Hush, hush
I remember the night almost 10 years ago, when my friend Darlene emailed me to say she couldn’t reach her daughter, Jolene. She was frantic. Had something happened? At age 23, Jolene battled issues like depression and borderline personality disorder.
Darlene lived in Colorado, I was here in Texas, and another friend she’d contacted lived in Maine. We were critique/writing partners and we were in touch every day. Finally, late at night, Darlene emailed again. Yes, something had happened.
Jolene had taken her own life. We were heartbroken for Darlene, heartbroken that Jolene had seen no other way out of whatever pit she had fallen into. At last, in her grief, Darlene began to share with others the journey of losing a loved one to suicide. One of the deepest parts of the sorrow was all the “could haves” surrounding Jolene. She “could have” had so much more and done so many things in her life that she chose to end. I named a young character in one of my books Jolene, after her, and all the things she didn’t get to do.
Suicide, like mental illness, is another one of those subjects we tend to be hush, hush about, when maybe we shouldn’t.
Many of us don’t understand what someone faces when having suicidal thoughts. For many of us, life is hard but it also has beauty. Many of us have hope and strength to fight our way out of “the blues.” But severe depression is more than a case of “the blues.”
Whenever I see an email press release with the subject “Death of a Fort Hood Soldier” in my mailbox, I wonder again if it is yet another suicide, a “soldier found unresponsive” in their residence. If it is in Copperas Cove, I check the police bulletin and more than once, there has been a report of an “unattended death” on the list.

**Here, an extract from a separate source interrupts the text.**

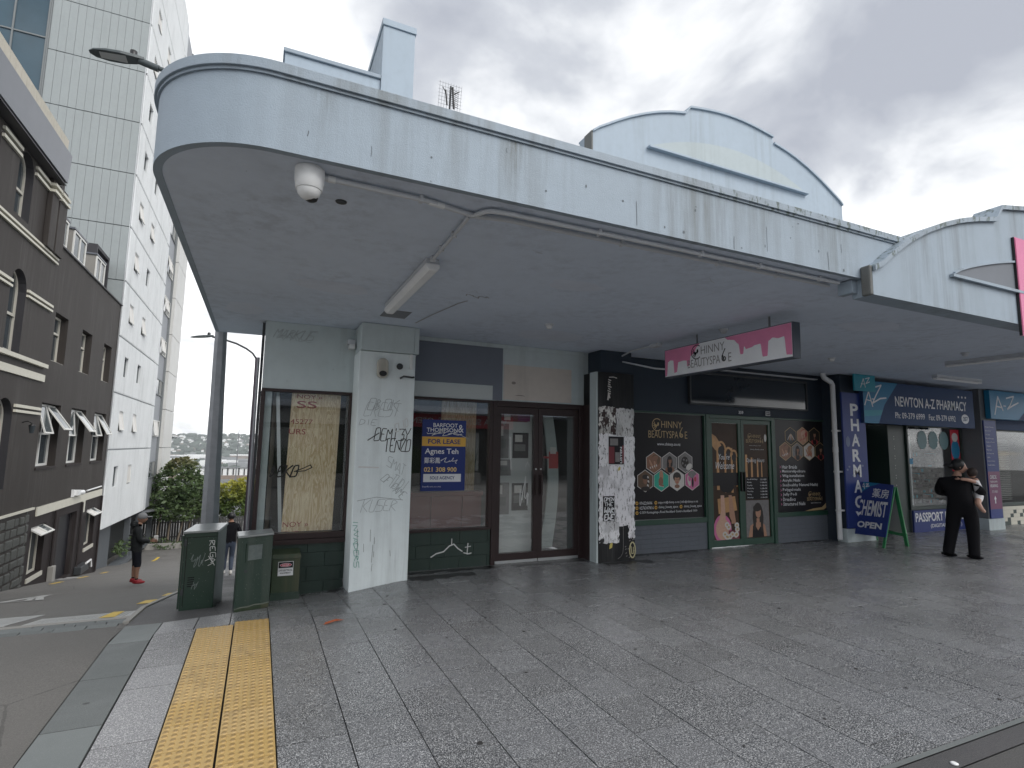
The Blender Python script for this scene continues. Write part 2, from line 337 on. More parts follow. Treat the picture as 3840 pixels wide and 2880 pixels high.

I have also heard whispers of young people in our very community trying to take their lives and some of them succeeding. But, it is hush, hush. Don’t ask, don’t tell. But the circumstances surrounding suicide are a very private pain for families. Yet if we start to address what leads up to suicide and the ripple effect it causes afterward, maybe others—whether a soldier or a young person—will make another choice, and choose life, no matter how painful it is, if they know there is someone there to stand with them in their pain.
One brave young lady in our community has made a start, by holding a teen suicide awareness and prevention candlelight walk in South Park on Saturday evening at 8 p.m. I hope you will join her to show others they are not alone.